5. If you had not had this opportunity, how you would you go about completing your film project?

Concentrating only on one project is difficult if you don’t take a break from the daily routine. Now I’m far away from home, and I can dedicate weeks to writing, and my thoughts are fully focused on my film story. I think it might have taken another year to get through this draft if I wasn’t here.

Writing can be a lonely business. Thanks to the residency, I could invite my co-writer Piotr Rosolowski with whom I have been working in a team as a director and scriptwriter for more than ten years. We did three documentary movies together. It is extraordinary and essential that the residency gives the option of inviting a second-team member. I’m grateful for this opportunity, and I want to thank the JBFC team for their tremendous support.

6. What do you want viewers to learn from your documentary Freedom Highway?

During my residency, I will be also be working on a teaser for my documentary road movie project Freedom Highway. For the past years, I have observed disturbing activities and trends in Poland, as well as in other Eastern European countries, toward the eroding of the foundations of democracy. Growing nationalism and populism are pushing us to redefine our most significant values, especially the meaning of freedom. The Freedom House has named Poland, as a country where liberal democracy is gradually being turned into a hybrid regime, where the rights and freedoms of many religious, ethnic, and sexual minorities are curtailed and taken away. Freedom Highway is an attempt to answer the question to why this is occurring. What happened to that unique spirit of freedom that I remember so well, arising from the ashes of the Iron Curtain in 1989? In my film, the titular highway is a metaphor for the road to freedom so many countries were optimistically traversing, but whose destination ultimately failed to materialize. I hope the film will initiate a public discourse. And that it will also be an encouragement for those who continue to carry in their hearts the torch for freedom and democracy.

7. Which filmmakers or artists do you most admire/draw inspiration from?

It’s Tamara Trampe, a respected and well-known German director of Russian origin. She was my great supporter and artistic mentor for many years. She greatly impacted my film career development because she taught me how to look, understand, and go beyond what you just see, and how to seek deeper meaning while focusing on the fate of an individual.
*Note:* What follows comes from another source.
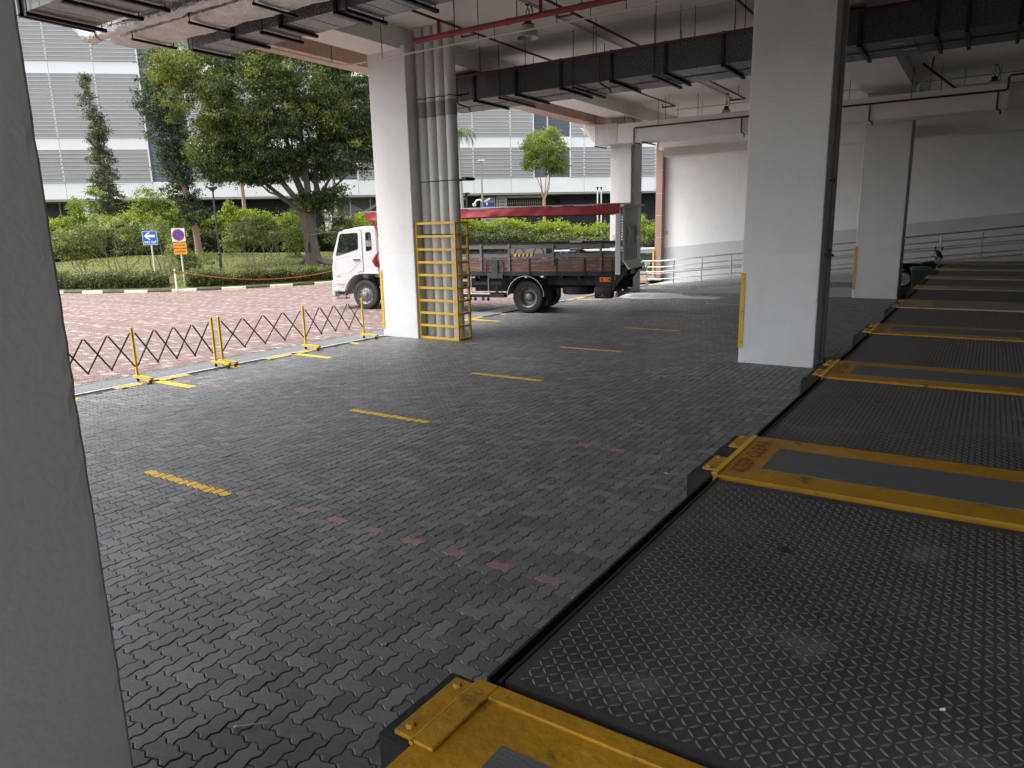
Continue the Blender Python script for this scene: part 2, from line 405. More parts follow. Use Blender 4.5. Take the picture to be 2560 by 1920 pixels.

Tamara was convinced that through the detailed observation of a small section of the world, a microcosm, one could tell a universal story beyond an individual fate. Also, thanks to her recommendations, I could win the trust of film institutions at the beginning of my career.

8.  Is there anything else youd like to add?

I have made three full-length documentaries so far. This project  I’m working on now is a fulfillment of a dream to explore more deeply the borderline areas of fiction/non-fiction, which are a very interesting space for me to continue my creative work and film career.

Creative Culture Artist in Residence Elwira Niewiera headshot

ELWIRA NIEWIERA is a Polish/German director and screenwriter based in Berlin. She is the author of the well-known and award-winning documentaries Domino Effect and The Prince and the Dybbuk (co-directed with Piotr Rosolowski). The movies were shown worldwide at over 50 festivals, including Venice Film Festival, IDFA, Hot Docs Toronto, and MoMa Doc Fortnight.

She won many awards, among which were the Lion for the Best Documentary at 74th Venice Film Festival, the Polish Film Academy Award for Best Documentary, Golden Dove at DOK Leipzig Film Festival, and the Golden Horn at the Krakow Film Festival. Elwira recently received the Young German Cinema Award and the American Chicken & Egg Award 2021. In her artistic work, she focuses primarily on political, social and cultural transformations in Eastern Europe. Elwira just finished work on The Hamlet Syndrome, a film portrait of the young Ukrainian generation scarred by war and political turmoil. She is a member of the European Film Academy.